La sourde rivalité entre «le méchant» Lance Armstrong et le «gentil» Alberto Contador n'inquiète pas trop les commentateurs espagnols, convaincus que l'Espagnol de 26 ans imposera sa jeunesse au cacique Américain de 37 ans dans les cols pour conquérir son deuxième Tour de France.

Les Espagnols craignent plutôt qu'au sein du guêpier Astana, le danger ne vienne de deux autres coéquipiers de Contador: l'Américain Levi Leipheimer et l'Allemand Andreas Klöden, qui se sont tout deux déjà hissés sur le podium du Tour, humant de près l'ivresse de la vie en jaune.

D'autant que Leipheimer en avait beaucoup (trop?) fait l'an dernier sur la Vuelta dans son rôle de coéquipier modèle, donnant beaucoup de fil à retordre à Contador qui l'avait finalement remporté, bouclant un rare triplé avec le Giro la même année et le Tour de France 2007.

«La présence d'un méchant, très méchant, Armstrong, et d'un gentil très gentil, Contador» aiguise l'intérêt pour la course. «Nous espérons tous que le gentil va gagner. Mais nous ne savons pas quand. Vendredi, peut-être, sur les cimes d'Andorre», résumait ainsi le journal sportif AS.

L'essentiel, soulignait-on mercredi de l'autre côté des Pyrénées, c'est qu'Astana a tourné mardi comme un rouleau compresseur au contre-la-montre par équipes, creusant l'écart sur les rivaux dangereux pour Contador: les frères luxembourgeois Schleck, l'Espagnol Carlos Sastre, l'Australien Cadel Evans et le Russe Denis Menchov.

Et ce grâce à un gros travail d'équipe bien huilé auquel Lance Armstrong, septuple vainqueur de l'épreuve, a solidement contribué, au nom de l'intérêt bien compris de l'équipe et du sien.

«Armstrong a offert le Tour à Contador»

«Une guerre civile dans une telle étape, plus qu'un désastre, aurait été d'une stupidité crasse», relève le chroniqueur du quotidien El Pais.

Ce faisant, «depuis son trône, Armstrong a offert le tour à Contador, mais ce dernier doit commencer à le gagner sur son terrain favori, la montagne», estime le journal, convaincu que l'Américain flanchera sur les cols pyrénéens après le passage à Barcelone jeudi.

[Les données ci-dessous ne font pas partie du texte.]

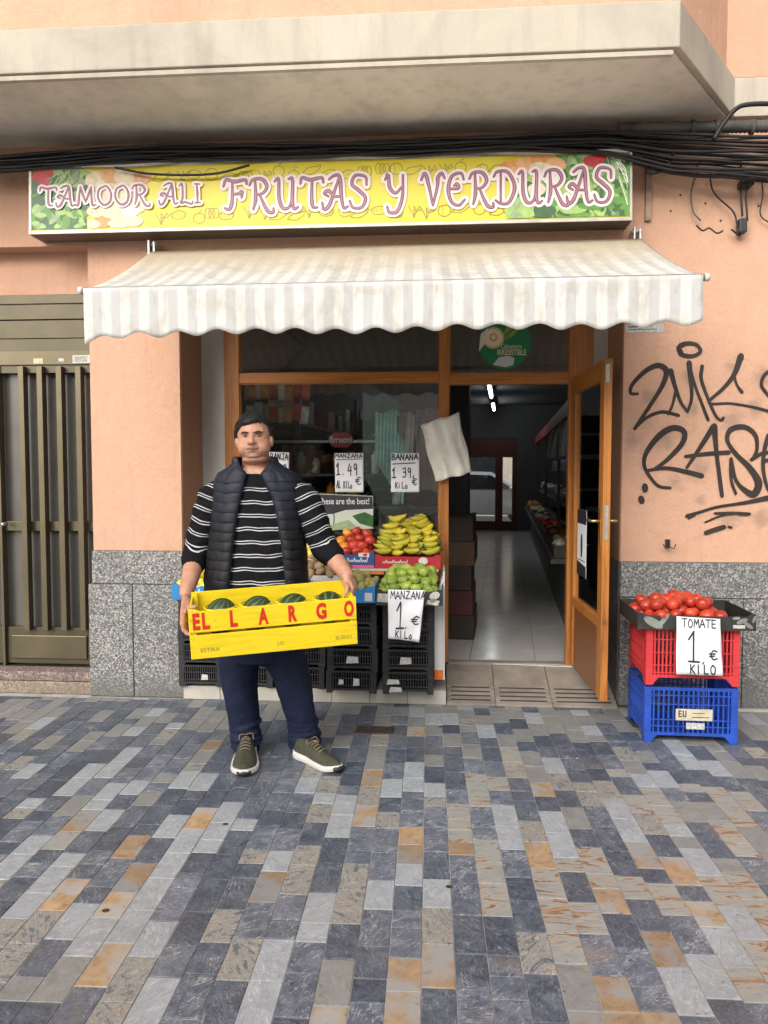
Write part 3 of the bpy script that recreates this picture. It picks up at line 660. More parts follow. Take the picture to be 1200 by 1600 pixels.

Oublié donc l'écart creusé par Armstrong sur Contador à la faveur d'une bordure lors de l'étape de mardi, avec la bénédiction du manageur d'Astana et ami de l'Américain, Johan Bruyneel?

Non, bien sûr. Les commentateurs y ont vu la preuve que Contador avait «un ennemi à la maison». Et la pique vénéneuse d'Armstrong - «Il ne fallait pas être prix Nobel pour savoir qu'il fallait courir devant» - n'a pas contribué à calmer les esprits des journalistes.

Les anciens cyclistes espagnols voient les choses plus froidement. «À mon avis, ce sont plus les médias que les protagonistes qui alimentent la polémique», relève notamment Miguel Indurain. «Armstrong a fait ce qu'il fallait sur la route de la Grande Motte. Celui qui s'est trouvé où il ne devait pas, c'est Contador».

«Bruyneel et Armstrong ne jouent pas contre Contador», estimait mardi El Pais. «Johan veut gagner le Tour et il sait qu'il ne peut le faire qu'avec Contador. Armstrong, bien sûr, veut aussi le maillot jaune à Paris, mais il connaît la force de l'Espagnol et il est réaliste».